HPE Acquires SGI For $275 Million (venturebeat.com)
An anonymous reader writes: Hewlett Packard Enterprise has announced today that it has acquired SGI for $275 million in cash and debt. VentureBeat provides some backstory on the company that makes servers, storage, and software for high-end computing: "SGI (originally known as Silicon Graphics) was cofounded in 1981 by Jim Clark, who later cofounded Netscape with Marc Andreessen. It filed for Chapter 11 bankruptcy in 2009 after being de-listed from the New York Stock Exchange. In 2009 it was acquired by Rackable Systems, which later adopted the SGI branding. SGI's former campus in Mountain View, California, is now the site of the Googleplex. SGI, which is now based in Milpitas, California, brought in $533 million in revenue in its 2016 fiscal year and has 1,100 employees, according to the statement. HPE thinks buying SGI will be neutral in terms of its financial impact in the year after the deal is closed, which should happen in the first quarter of HPE's 2017 fiscal year, and later a catalyst for growth." HP split into two separate companies last year, betting that the smaller parts will be nimbler and more able to reverse four years of declining sales.
For of those in need of an SGI history lesson, the SGI currently in business is not quite the same SGI (Silicon Graphics) of old. Remember that Rackable Systems acquired Silicon Graphics back in 2009 for like $20M I think? And they turned around and renamed Rackable to SGI.
Karma: Bad
I can't disagree. They spent millions to develop their Altix and UV lines (big shared memory systems, thousands of cores).
While they sold clusters, it was half hearted at best. They eventually stopped updating the cluster hardware to "focus" on their behemoths. A lot of the Crayons (ex cray engineers) at SGI hated clusters with the passion of a thousand suns.
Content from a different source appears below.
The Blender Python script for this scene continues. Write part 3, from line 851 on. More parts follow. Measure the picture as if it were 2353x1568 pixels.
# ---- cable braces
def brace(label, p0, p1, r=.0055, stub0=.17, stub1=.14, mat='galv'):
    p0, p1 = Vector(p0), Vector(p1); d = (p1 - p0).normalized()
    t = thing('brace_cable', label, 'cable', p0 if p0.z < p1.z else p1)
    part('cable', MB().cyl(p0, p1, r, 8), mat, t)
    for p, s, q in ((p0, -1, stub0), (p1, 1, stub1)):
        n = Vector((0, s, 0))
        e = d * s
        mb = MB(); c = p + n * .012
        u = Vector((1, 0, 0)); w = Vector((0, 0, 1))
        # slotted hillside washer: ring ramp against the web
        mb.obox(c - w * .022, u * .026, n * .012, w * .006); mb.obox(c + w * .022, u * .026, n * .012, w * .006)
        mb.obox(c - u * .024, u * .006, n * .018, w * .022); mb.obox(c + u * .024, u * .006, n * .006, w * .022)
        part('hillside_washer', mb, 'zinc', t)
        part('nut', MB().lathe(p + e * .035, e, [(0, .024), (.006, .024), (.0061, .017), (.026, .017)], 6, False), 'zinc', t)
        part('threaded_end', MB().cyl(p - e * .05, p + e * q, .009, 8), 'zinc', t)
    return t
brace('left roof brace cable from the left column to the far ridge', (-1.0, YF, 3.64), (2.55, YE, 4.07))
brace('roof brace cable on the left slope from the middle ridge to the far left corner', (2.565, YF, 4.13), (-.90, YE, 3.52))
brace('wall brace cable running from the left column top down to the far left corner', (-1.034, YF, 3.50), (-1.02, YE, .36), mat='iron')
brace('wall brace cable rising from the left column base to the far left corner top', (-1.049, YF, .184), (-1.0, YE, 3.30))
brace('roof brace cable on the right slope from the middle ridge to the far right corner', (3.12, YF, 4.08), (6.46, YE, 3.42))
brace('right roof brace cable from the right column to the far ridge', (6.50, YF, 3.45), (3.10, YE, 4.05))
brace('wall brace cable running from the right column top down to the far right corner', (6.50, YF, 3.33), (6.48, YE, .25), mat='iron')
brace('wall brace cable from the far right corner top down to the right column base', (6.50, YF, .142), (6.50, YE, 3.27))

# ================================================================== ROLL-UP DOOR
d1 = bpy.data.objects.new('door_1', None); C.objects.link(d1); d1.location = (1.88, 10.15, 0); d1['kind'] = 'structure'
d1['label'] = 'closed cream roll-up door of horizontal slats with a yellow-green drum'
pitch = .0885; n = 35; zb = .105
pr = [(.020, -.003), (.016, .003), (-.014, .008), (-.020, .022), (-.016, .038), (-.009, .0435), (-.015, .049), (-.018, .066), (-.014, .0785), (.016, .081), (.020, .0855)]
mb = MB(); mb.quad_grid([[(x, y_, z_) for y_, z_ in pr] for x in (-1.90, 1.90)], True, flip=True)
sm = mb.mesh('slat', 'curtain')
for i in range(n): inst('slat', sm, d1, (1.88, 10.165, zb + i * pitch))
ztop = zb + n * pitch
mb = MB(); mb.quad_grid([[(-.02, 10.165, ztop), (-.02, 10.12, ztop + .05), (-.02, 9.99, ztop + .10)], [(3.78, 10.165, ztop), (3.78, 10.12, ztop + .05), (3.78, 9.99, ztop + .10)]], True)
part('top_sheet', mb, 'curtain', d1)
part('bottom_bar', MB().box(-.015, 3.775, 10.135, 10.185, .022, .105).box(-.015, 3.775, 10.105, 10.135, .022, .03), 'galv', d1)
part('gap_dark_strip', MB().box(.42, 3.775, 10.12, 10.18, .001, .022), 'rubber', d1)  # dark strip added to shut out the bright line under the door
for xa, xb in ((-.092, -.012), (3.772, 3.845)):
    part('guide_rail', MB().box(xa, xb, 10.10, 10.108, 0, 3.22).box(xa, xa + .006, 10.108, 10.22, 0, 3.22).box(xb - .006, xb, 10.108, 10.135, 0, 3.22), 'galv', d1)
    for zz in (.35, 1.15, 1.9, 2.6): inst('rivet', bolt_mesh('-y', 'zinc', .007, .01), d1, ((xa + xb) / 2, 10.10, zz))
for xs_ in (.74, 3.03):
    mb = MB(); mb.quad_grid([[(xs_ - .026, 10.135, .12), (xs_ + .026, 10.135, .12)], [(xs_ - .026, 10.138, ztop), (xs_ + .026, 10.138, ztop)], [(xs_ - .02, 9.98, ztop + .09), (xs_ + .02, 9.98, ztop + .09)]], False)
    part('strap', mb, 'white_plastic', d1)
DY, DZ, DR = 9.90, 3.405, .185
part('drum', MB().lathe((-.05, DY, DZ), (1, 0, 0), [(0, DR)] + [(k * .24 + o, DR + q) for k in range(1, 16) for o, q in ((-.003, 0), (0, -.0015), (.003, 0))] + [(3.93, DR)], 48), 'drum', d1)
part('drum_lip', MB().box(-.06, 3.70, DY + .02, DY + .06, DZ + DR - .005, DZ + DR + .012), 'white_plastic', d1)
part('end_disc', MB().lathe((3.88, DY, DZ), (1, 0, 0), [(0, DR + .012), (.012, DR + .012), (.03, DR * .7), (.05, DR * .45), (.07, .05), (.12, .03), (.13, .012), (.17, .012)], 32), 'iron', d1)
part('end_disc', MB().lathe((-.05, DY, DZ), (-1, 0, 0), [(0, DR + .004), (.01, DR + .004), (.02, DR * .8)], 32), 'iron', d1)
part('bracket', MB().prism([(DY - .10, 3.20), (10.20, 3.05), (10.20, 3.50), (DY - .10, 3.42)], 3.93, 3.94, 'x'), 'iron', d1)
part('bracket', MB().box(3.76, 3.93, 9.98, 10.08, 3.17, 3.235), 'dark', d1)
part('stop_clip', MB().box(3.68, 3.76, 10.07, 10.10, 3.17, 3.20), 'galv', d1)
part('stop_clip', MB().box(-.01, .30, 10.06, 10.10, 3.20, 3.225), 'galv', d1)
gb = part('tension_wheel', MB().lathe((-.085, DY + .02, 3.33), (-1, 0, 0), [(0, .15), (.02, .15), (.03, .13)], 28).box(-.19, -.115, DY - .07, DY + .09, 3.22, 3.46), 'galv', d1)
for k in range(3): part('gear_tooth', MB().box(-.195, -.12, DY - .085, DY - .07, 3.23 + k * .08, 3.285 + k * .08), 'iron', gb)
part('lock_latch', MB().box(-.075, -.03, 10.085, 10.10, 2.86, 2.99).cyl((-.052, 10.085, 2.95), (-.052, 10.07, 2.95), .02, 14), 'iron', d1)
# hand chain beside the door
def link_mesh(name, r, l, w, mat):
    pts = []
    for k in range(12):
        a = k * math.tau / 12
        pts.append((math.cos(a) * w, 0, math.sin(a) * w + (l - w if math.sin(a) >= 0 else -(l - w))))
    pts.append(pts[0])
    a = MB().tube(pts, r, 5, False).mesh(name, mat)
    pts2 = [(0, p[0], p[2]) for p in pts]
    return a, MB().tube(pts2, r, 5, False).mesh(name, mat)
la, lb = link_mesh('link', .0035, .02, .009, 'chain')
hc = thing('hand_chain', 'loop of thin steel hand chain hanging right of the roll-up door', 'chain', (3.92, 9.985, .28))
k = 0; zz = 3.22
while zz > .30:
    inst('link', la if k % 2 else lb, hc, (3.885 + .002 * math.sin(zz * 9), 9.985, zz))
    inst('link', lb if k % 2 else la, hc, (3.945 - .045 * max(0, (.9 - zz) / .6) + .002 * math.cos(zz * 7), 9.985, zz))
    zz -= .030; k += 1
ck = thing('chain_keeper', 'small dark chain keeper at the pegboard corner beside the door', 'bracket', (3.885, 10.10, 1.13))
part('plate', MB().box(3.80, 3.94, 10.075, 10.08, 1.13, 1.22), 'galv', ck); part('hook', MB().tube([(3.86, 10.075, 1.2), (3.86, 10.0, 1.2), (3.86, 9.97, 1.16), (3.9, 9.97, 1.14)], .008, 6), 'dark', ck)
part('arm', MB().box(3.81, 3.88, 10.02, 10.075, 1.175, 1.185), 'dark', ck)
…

They were also amazingly overbuilt systems - custom designed fans instead of commodity fans. Their chassis were built like tanks - they used an enormous amount of steel, and weighed 4-5x more than anything else on the market.
A lot of the engineers were so blinded by their hatred of clusters that they forgot that price matters to a customer. If you're doing the same job, and one vendor costs 5-6x more for the EXACT SAME OUTPUT, you've got to expect that one vendor to lose most bids.